Your task: Reproduce the records below in full and word for word, excluding pictures.

Raw records:
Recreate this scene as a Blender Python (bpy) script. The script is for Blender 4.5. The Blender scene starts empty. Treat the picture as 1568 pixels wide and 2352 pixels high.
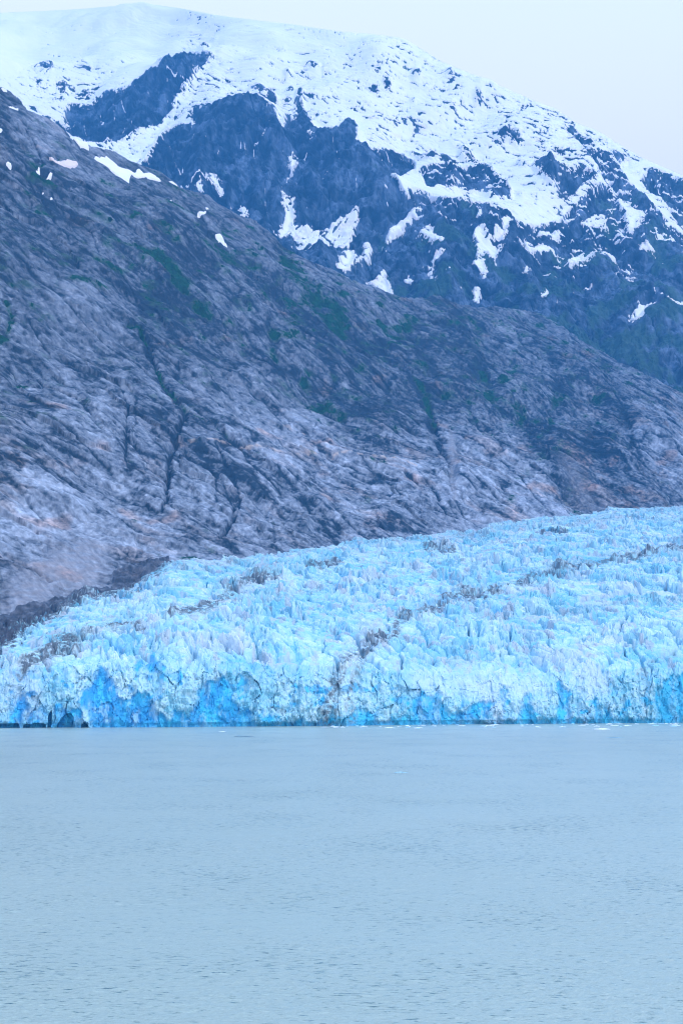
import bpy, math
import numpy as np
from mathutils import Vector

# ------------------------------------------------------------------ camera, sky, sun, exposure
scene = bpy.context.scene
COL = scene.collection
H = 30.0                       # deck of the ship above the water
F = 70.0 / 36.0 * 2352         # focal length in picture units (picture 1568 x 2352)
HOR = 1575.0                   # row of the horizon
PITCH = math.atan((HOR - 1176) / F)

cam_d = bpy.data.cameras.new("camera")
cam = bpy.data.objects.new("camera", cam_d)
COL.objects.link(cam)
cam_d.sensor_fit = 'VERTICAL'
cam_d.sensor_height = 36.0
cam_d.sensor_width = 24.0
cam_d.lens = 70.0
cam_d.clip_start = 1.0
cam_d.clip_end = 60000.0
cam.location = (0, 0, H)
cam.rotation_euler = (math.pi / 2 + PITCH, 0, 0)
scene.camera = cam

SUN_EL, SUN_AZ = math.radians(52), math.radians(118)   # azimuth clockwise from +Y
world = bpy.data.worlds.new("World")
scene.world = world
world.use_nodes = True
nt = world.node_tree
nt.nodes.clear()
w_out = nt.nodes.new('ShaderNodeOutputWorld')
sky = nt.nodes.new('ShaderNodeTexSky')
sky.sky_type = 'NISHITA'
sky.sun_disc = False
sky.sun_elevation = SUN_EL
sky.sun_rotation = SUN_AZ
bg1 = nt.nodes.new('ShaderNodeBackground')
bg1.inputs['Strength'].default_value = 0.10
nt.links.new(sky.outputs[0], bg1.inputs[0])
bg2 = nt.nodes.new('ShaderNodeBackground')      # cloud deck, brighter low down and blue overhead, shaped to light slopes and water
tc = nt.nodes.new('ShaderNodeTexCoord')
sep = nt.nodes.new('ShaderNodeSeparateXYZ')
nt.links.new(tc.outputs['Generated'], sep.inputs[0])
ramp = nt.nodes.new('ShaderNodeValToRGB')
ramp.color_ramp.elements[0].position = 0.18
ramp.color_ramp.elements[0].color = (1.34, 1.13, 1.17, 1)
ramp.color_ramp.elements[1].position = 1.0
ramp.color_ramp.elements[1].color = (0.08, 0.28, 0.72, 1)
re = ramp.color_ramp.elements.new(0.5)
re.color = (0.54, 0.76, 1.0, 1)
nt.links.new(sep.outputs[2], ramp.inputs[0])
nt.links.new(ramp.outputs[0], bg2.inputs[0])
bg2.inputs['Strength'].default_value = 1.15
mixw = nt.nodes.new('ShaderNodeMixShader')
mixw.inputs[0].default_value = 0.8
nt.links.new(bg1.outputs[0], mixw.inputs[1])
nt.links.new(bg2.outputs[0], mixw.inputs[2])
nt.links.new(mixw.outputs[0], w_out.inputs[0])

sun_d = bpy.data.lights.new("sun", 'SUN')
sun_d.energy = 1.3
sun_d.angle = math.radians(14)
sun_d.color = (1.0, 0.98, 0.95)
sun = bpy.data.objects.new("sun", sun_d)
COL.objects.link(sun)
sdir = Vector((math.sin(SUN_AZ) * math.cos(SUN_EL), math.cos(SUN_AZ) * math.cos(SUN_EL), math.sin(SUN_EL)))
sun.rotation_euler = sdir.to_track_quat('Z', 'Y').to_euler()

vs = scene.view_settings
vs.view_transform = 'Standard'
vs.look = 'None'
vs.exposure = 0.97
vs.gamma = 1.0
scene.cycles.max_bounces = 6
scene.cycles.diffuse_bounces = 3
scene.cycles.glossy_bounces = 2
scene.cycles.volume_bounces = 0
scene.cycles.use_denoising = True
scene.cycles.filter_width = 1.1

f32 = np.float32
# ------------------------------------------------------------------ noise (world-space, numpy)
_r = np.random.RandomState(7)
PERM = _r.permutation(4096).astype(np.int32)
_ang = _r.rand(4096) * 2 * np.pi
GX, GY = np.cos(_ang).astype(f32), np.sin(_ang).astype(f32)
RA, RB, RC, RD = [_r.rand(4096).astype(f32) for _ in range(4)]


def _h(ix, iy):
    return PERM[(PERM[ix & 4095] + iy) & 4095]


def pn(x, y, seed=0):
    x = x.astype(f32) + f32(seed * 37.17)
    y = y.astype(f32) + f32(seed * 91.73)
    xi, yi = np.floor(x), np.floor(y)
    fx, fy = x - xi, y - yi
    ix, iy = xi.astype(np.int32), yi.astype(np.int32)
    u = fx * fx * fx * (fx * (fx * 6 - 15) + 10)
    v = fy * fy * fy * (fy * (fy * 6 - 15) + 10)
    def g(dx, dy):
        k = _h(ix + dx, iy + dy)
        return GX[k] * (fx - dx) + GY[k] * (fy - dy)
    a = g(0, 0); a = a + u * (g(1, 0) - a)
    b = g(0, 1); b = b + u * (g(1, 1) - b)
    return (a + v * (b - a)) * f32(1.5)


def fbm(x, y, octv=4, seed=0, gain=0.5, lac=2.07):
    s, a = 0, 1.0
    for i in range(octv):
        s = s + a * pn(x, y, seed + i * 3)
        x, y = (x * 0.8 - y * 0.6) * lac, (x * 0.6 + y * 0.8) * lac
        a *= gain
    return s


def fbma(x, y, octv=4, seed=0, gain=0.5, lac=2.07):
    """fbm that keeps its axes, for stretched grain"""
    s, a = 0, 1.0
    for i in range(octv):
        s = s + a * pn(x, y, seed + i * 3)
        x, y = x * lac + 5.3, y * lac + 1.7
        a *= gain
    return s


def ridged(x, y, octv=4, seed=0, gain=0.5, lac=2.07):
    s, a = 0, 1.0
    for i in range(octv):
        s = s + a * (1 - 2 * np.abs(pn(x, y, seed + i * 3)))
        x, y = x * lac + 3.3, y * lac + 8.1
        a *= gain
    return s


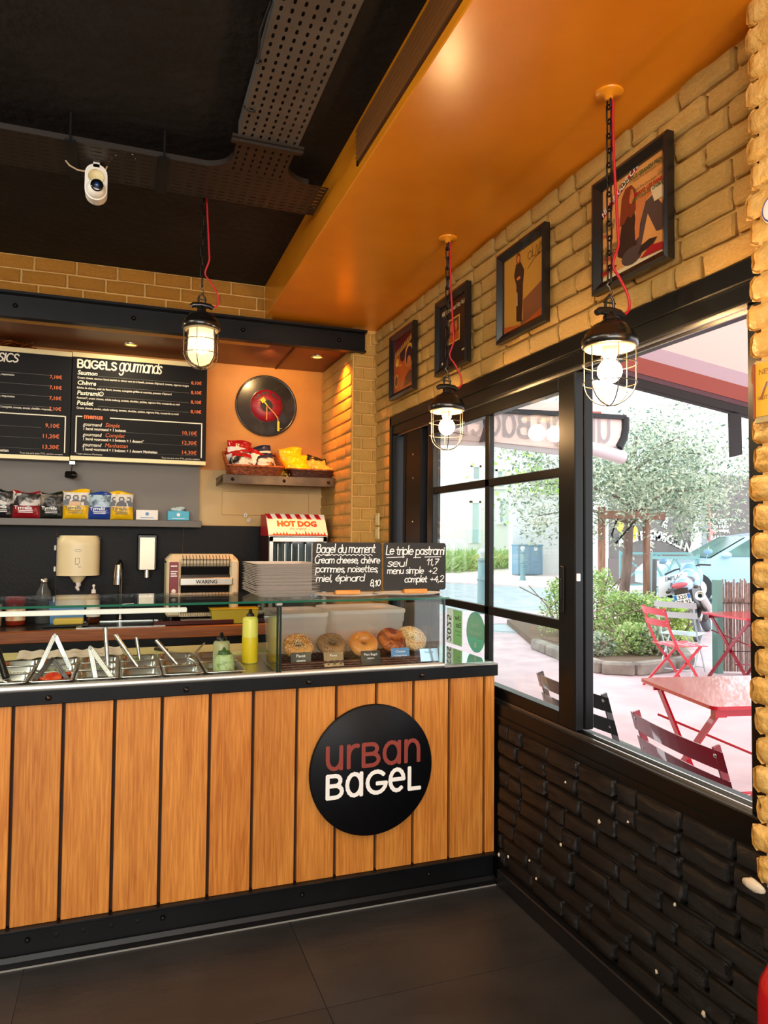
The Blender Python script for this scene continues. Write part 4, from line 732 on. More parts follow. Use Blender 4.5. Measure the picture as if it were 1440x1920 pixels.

Solution:
Recreate this scene as a Blender Python (bpy) script. The script is for Blender 4.5. The Blender scene starts empty. Treat the picture as 1568 pixels wide and 2352 pixels high.
import bpy, math
import numpy as np
from mathutils import Vector

# ------------------------------------------------------------------ camera, sky, sun, exposure
scene = bpy.context.scene
COL = scene.collection
H = 30.0                       # deck of the ship above the water
F = 70.0 / 36.0 * 2352         # focal length in picture units (picture 1568 x 2352)
HOR = 1575.0                   # row of the horizon
PITCH = math.atan((HOR - 1176) / F)

cam_d = bpy.data.cameras.new("camera")
cam = bpy.data.objects.new("camera", cam_d)
COL.objects.link(cam)
cam_d.sensor_fit = 'VERTICAL'
cam_d.sensor_height = 36.0
cam_d.sensor_width = 24.0
cam_d.lens = 70.0
cam_d.clip_start = 1.0
cam_d.clip_end = 60000.0
cam.location = (0, 0, H)
cam.rotation_euler = (math.pi / 2 + PITCH, 0, 0)
scene.camera = cam

SUN_EL, SUN_AZ = math.radians(52), math.radians(118)   # azimuth clockwise from +Y
world = bpy.data.worlds.new("World")
scene.world = world
world.use_nodes = True
nt = world.node_tree
nt.nodes.clear()
w_out = nt.nodes.new('ShaderNodeOutputWorld')
sky = nt.nodes.new('ShaderNodeTexSky')
sky.sky_type = 'NISHITA'
sky.sun_disc = False
sky.sun_elevation = SUN_EL
sky.sun_rotation = SUN_AZ
bg1 = nt.nodes.new('ShaderNodeBackground')
bg1.inputs['Strength'].default_value = 0.10
nt.links.new(sky.outputs[0], bg1.inputs[0])
bg2 = nt.nodes.new('ShaderNodeBackground')      # cloud deck, brighter low down and blue overhead, shaped to light slopes and water
tc = nt.nodes.new('ShaderNodeTexCoord')
sep = nt.nodes.new('ShaderNodeSeparateXYZ')
nt.links.new(tc.outputs['Generated'], sep.inputs[0])
ramp = nt.nodes.new('ShaderNodeValToRGB')
ramp.color_ramp.elements[0].position = 0.18
ramp.color_ramp.elements[0].color = (1.34, 1.13, 1.17, 1)
ramp.color_ramp.elements[1].position = 1.0
ramp.color_ramp.elements[1].color = (0.08, 0.28, 0.72, 1)
re = ramp.color_ramp.elements.new(0.5)
re.color = (0.54, 0.76, 1.0, 1)
nt.links.new(sep.outputs[2], ramp.inputs[0])
nt.links.new(ramp.outputs[0], bg2.inputs[0])
bg2.inputs['Strength'].default_value = 1.15
mixw = nt.nodes.new('ShaderNodeMixShader')
mixw.inputs[0].default_value = 0.8
nt.links.new(bg1.outputs[0], mixw.inputs[1])
nt.links.new(bg2.outputs[0], mixw.inputs[2])
nt.links.new(mixw.outputs[0], w_out.inputs[0])

sun_d = bpy.data.lights.new("sun", 'SUN')
sun_d.energy = 1.3
sun_d.angle = math.radians(14)
sun_d.color = (1.0, 0.98, 0.95)
sun = bpy.data.objects.new("sun", sun_d)
COL.objects.link(sun)
sdir = Vector((math.sin(SUN_AZ) * math.cos(SUN_EL), math.cos(SUN_AZ) * math.cos(SUN_EL), math.sin(SUN_EL)))
sun.rotation_euler = sdir.to_track_quat('Z', 'Y').to_euler()

vs = scene.view_settings
vs.view_transform = 'Standard'
vs.look = 'None'
vs.exposure = 0.97
vs.gamma = 1.0
scene.cycles.max_bounces = 6
scene.cycles.diffuse_bounces = 3
scene.cycles.glossy_bounces = 2
scene.cycles.volume_bounces = 0
scene.cycles.use_denoising = True
scene.cycles.filter_width = 1.1

f32 = np.float32
# ------------------------------------------------------------------ noise (world-space, numpy)
_r = np.random.RandomState(7)
PERM = _r.permutation(4096).astype(np.int32)
_ang = _r.rand(4096) * 2 * np.pi
GX, GY = np.cos(_ang).astype(f32), np.sin(_ang).astype(f32)
RA, RB, RC, RD = [_r.rand(4096).astype(f32) for _ in range(4)]


def _h(ix, iy):
    return PERM[(PERM[ix & 4095] + iy) & 4095]


def pn(x, y, seed=0):
    x = x.astype(f32) + f32(seed * 37.17)
    y = y.astype(f32) + f32(seed * 91.73)
    xi, yi = np.floor(x), np.floor(y)
    fx, fy = x - xi, y - yi
    ix, iy = xi.astype(np.int32), yi.astype(np.int32)
    u = fx * fx * fx * (fx * (fx * 6 - 15) + 10)
    v = fy * fy * fy * (fy * (fy * 6 - 15) + 10)
    def g(dx, dy):
        k = _h(ix + dx, iy + dy)
        return GX[k] * (fx - dx) + GY[k] * (fy - dy)
    a = g(0, 0); a = a + u * (g(1, 0) - a)
    b = g(0, 1); b = b + u * (g(1, 1) - b)
    return (a + v * (b - a)) * f32(1.5)


def fbm(x, y, octv=4, seed=0, gain=0.5, lac=2.07):
    s, a = 0, 1.0
    for i in range(octv):
        s = s + a * pn(x, y, seed + i * 3)
        x, y = (x * 0.8 - y * 0.6) * lac, (x * 0.6 + y * 0.8) * lac
        a *= gain
    return s


def fbma(x, y, octv=4, seed=0, gain=0.5, lac=2.07):
    """fbm that keeps its axes, for stretched grain"""
    s, a = 0, 1.0
    for i in range(octv):
        s = s + a * pn(x, y, seed + i * 3)
        x, y = x * lac + 5.3, y * lac + 1.7
        a *= gain
    return s


def ridged(x, y, octv=4, seed=0, gain=0.5, lac=2.07):
    s, a = 0, 1.0
    for i in range(octv):
        s = s + a * (1 - 2 * np.abs(pn(x, y, seed + i * 3)))
        x, y = x * lac + 3.3, y * lac + 8.1
        a *= gain
    return s


The Blender Python script for this scene continues. Write part 4, from line 732 on. More parts follow. Use Blender 4.5. Measure the picture as if it were 1440x1920 pixels.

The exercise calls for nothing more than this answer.